Enfin, si le Vent étoit très foible, et la vîtesse des ailes du
Moulin très grande, elles pourroient faire remonter l’Aérostat
directement contre le Vent, ou retarder la vitesse que donneroit à
l’Aérostat un Vent plus fort, et par là, le rendre plus propre à
recevoir des Voiles.
La Figure 10 PL. II représente ce nouvel Aérostat. On voit que
le Moulin y est Suspendu comme la poulie d’un puits l’est au corps
solide qui la Soutient, et par conséquent qu’il peut avoir les
mêmes mouvements; c’est-à-dire, tourner sur son axe, et tourner
aussi en haut Sur l’axe de son Etrier. Ainsi l’Aérostateur étant
dans son char, pourroit toujours présenter à l’air calme, ou au
Vent, les ailes du Moulin, sous l’angle le plus favorable pour la
route qu’il voudroit Suivre; et il pourroit encore faire tourner
le moulin, en tirant une corde Sans fin, qui passeroit dans une
poulie, Fixée Sur son axe.
Je hazarderai encore une idée Sur la maniere de faire tourner le
moulin: On pourroit y arranger au milieu, Une cage cylindrique,
capable de recevoir un chien tourne-broche, qui feroit
continuellement tourner le moulin: alors l’Aérostateur n’auroit
d’autre occupation que celle de l’orienter favorablement pour la
route qu’il voudroit suivre; manoeuvre qu’il feroit avec la plus
grande facilité, si on descendoit les branches de l’Etrier qui
reçoit les pivots du moulin, jusqu’à la hauteur de ses mains.
2
Sur divers moyens
de diriger Les Aérostats.
[Plate I, Figures 1 through 6]
1.
Différentes idées
Sur la maniere de
diriger l’Aérostat.
2
Suite de la Lettre que j’ai eu l’honneur
de vous adresser, Monsieur,
le 10 Avril 1784,
Sur les moyens de Diriger
Les Aérostats.
Les hommes en général, et même plusieurs de ceux qui ont acquis
de la célébrité, Sont souvent extrèmes dans les jugements qu’ils
portent Sur les progrès des Arts. Quelques Philosophes Semblent
n’avoir pas assez présumé des efforts de l’esprit humain, en
avançant qu’on ne parviendroit jamais à diriger l’Aérostat;
d’autres au contraire comparant à nos Navires, Sans y faire assez
d’attention, une machine qui occupant dans l’aire Un Volume de
30,000 pieds cubes, ne peut pas porter plus d’hommes que nos plus
petits Esquifs, ont cru trop légerement qu’on maitriseroit le Vent
dans un Aérostat, comme on le maitrise dans un Vaisseau.

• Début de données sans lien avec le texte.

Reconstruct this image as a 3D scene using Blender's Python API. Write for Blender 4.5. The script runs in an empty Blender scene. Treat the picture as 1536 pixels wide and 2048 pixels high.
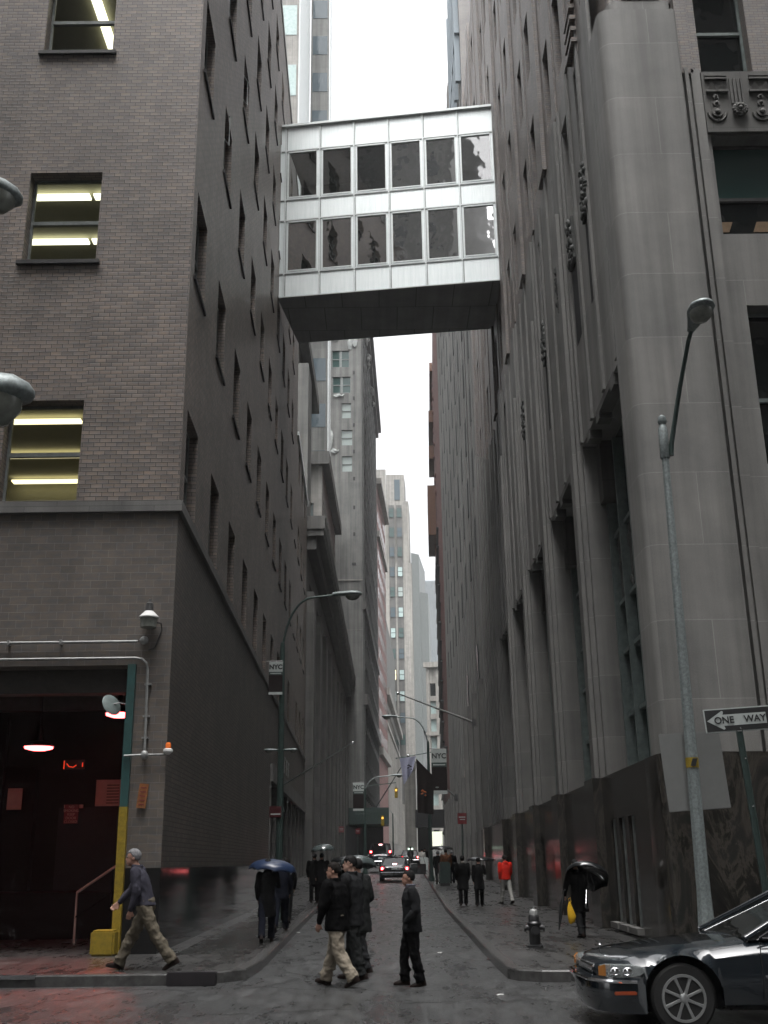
import bpy, bmesh, math, random
from mathutils import Vector, Matrix, noise
random.seed(7)
PI = math.pi
# ------------------------------------------------------------------ camera, sky, sun, exposure
S = bpy.context.scene
COL = S.collection
F_PX, PITCH, ROLL, YAW, EYE = 2150.0, math.atan(701/2150.0), math.radians(-.74), math.atan(5/2150.0), 1.64
fw = Vector((math.sin(YAW)*math.cos(PITCH), math.cos(YAW)*math.cos(PITCH), math.sin(PITCH)))
r0 = Vector((math.cos(YAW), -math.sin(YAW), 0)); u0 = r0.cross(fw)
rt = r0*math.cos(ROLL)+u0*math.sin(ROLL); up = u0*math.cos(ROLL)-r0*math.sin(ROLL)
cam = bpy.data.objects.new('camera', bpy.data.cameras.new('camera'))
COL.objects.link(cam)
cam.matrix_world = Matrix(((rt.x, up.x, -fw.x, 0), (rt.y, up.y, -fw.y, 0), (rt.z, up.z, -fw.z, EYE), (0, 0, 0, 1)))
cam.data.sensor_fit = 'HORIZONTAL'; cam.data.sensor_width = 36; cam.data.lens = F_PX/1536*36
cam.data.clip_end = 4000; cam.data.clip_start = .1
S.camera = cam
W = bpy.data.worlds.new('World'); S.world = W; W.use_nodes = True
nt = W.node_tree; bg = nt.nodes['Background']
sky = nt.nodes.new('ShaderNodeTexSky'); sky.sky_type = 'NISHITA'; sky.sun_disc = False
SUN_EL, SUN_AZ = math.radians(74), math.radians(185)
sky.sun_elevation = SUN_EL; sky.sun_rotation = SUN_AZ; sky.dust_density = 8; sky.air_density = 1.0
hs = nt.nodes.new('ShaderNodeHueSaturation'); hs.inputs['Saturation'].default_value = .10
nt.links.new(sky.outputs[0], hs.inputs['Color']); nt.links.new(hs.outputs[0], bg.inputs['Color'])
bg.inputs['Strength'].default_value = .15
sl = bpy.data.lights.new('sun', 'SUN'); sl.energy = .5; sl.angle = math.radians(25); sl.color = (1, .97, .94)
so = bpy.data.objects.new('sun', sl); COL.objects.link(so)
sd = Vector((math.sin(SUN_AZ)*math.cos(SUN_EL), math.cos(SUN_AZ)*math.cos(SUN_EL), math.sin(SUN_EL)))
so.rotation_euler = sd.to_track_quat('Z', 'Y').to_euler()
S.view_settings.view_transform = 'Standard'; S.view_settings.look = 'None'
S.view_settings.exposure = 1.7; S.view_settings.gamma = 1
S.render.engine = 'CYCLES'
try:
    S.cycles.max_bounces = 10; S.cycles.diffuse_bounces = 7; S.cycles.transparent_max_bounces = 12
    S.cycles.sample_clamp_indirect = 4
except Exception: pass

# ------------------------------------------------------------------ materials
MATS = {}
def newmat(name):
    m = bpy.data.materials.new(name); m.use_nodes = True; MATS[name] = m
    return m, m.node_tree, m.node_tree.nodes['Principled BSDF']
def N(t, kind, **kw):
    n = t.nodes.new(kind)
    for k, v in kw.items():
        if k in n.inputs: n.inputs[k].default_value = v
        else: setattr(n, k, v)
    return n
def mapped(t, sc=(1, 1, 1), coord='Object'):
    tc = t.nodes.new('ShaderNodeTexCoord'); mp = t.nodes.new('ShaderNodeMapping'); mp.inputs['Scale'].default_value = sc
    t.links.new(tc.outputs[coord], mp.inputs['Vector']); return mp.outputs[0]
def ramp(t, fac, stops):
    r = t.nodes.new('ShaderNodeValToRGB'); e = r.color_ramp.elements
    e[0].position, e[0].color = stops[0][0], (*stops[0][1], 1); e[1].position, e[1].color = stops[-1][0], (*stops[-1][1], 1)
    for p, c in stops[1:-1]:
        q = e.new(p); q.color = (*c, 1)
    t.links.new(fac, r.inputs[0]); return r.outputs[0]
def mix(t, a, b, fac, mode='MIX'):
    m = t.nodes.new('ShaderNodeMix'); m.data_type = 'RGBA'; m.blend_type = mode
    for s, v in ((m.inputs[0], fac), (m.inputs[6], a), (m.inputs[7], b)):
        if hasattr(v, 'is_linked') or hasattr(v, 'links'): t.links.new(v, s)
        else: s.default_value = v if not isinstance(v, tuple) else (*v, 1)
    return m.outputs[2]
def bump(t, p, h, strength=.3, dist=.02):
    b = t.nodes.new('ShaderNodeBump'); b.inputs['Strength'].default_value = strength; b.inputs['Distance'].default_value = dist
    t.links.new(h, b.inputs['Height']); t.links.new(b.outputs[0], p.inputs['Normal'])
def plain(name, col, rough=.6, metal=0, var=.25, scale=6, spec=.5, emit=None, estr=0, coat=0):
    m, t, p = newmat(name)
    n = N(t, 'ShaderNodeTexNoise', Scale=scale, Detail=6.0, Roughness=.65); t.links.new(mapped(t), n.inputs['Vector'])
    lo = tuple(c*(1-var) for c in col); hi = tuple(min(1, c*(1+var)) for c in col)
    t.links.new(ramp(t, n.outputs[0], [(.3, lo), (.7, hi)]), p.inputs['Base Color'])
    p.inputs['Roughness'].default_value = rough; p.inputs['Metallic'].default_value = metal
    p.inputs['Specular IOR Level'].default_value = spec
    if coat: p.inputs['Coat Weight'].default_value = coat; p.inputs['Coat Roughness'].default_value = .03
    if emit: p.inputs['Emission Color'].default_value = (*emit, 1); p.inputs['Emission Strength'].default_value = estr
    return m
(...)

Cette espèce de désespoir peu fondé, et ces prétentions
exagérées, ont nui aux progrès de la Navigation aérienne, et me
donneront lieu, Monsieur, d’ajouter ici quelques observations à
celles que j’ai eu l’honneur de vous adresser précédemment à ce
Sujet.
De la Forme de L’Aérostat.
Si l’état presque constant des parties hautes et basses de
l’Atmosphere étoit un calme parfait, il Seroit avantageux Sans
doute de donner à l’Aérostat une forme oblongue, et même assez
allongée, afin qu’en dirigeant par le moyen des rames, Sa marche
dans le sens de la plus longue dimention, il divisât avec plus de
Facilité l’air dont il est environné; mais cet état de
l’atmosphere étant rare et peu durable, et les Aérostateurs ne
pouvant Voyager promptement que quand ils Sont emportés par le
vent, la Forme oblongue de L’Aérostat complique nécessairement la
manoeuvre qu’on est obligé de faire pour le mouvoir, puisqu’elle
force le petit nombre des Physiciens qu’il porte, peu exercés aux
pratiques de Marine, de le ranger, de la maintenir continuellement
par le moyen des rames et du Gouvernail, dans la route qu’il doit
suivre. Cette Forme l’expose encore à divers dangers, à cause des
secousses, des mouvements violents, Subits, contraires, qu’il
éprouve par les Tourbillons, par les changements rapides des Vents
orageux ces divers inconvénients Semblent donc devoir déterminer
à donner aux Aérostats la Forme de Globes, ou des formes qui
présentent toujours les mêmes Surfaces au Vent, dans toutes les
directions horizontales.
Du degré de puissance
que les hommes contenus dans le char
d’un Aérostat
peuvent avoir pour le diriger,
en faisant usage des rames.
Si la Force imprimée aux rames par les Aérostateurs, tend
simplement à faire avancer l’Aérostat dans la direction dans
laquelle il est emporté par le vent, elle n’en accélérera que peu
la marche, et ne Servira à rien pour le diriger.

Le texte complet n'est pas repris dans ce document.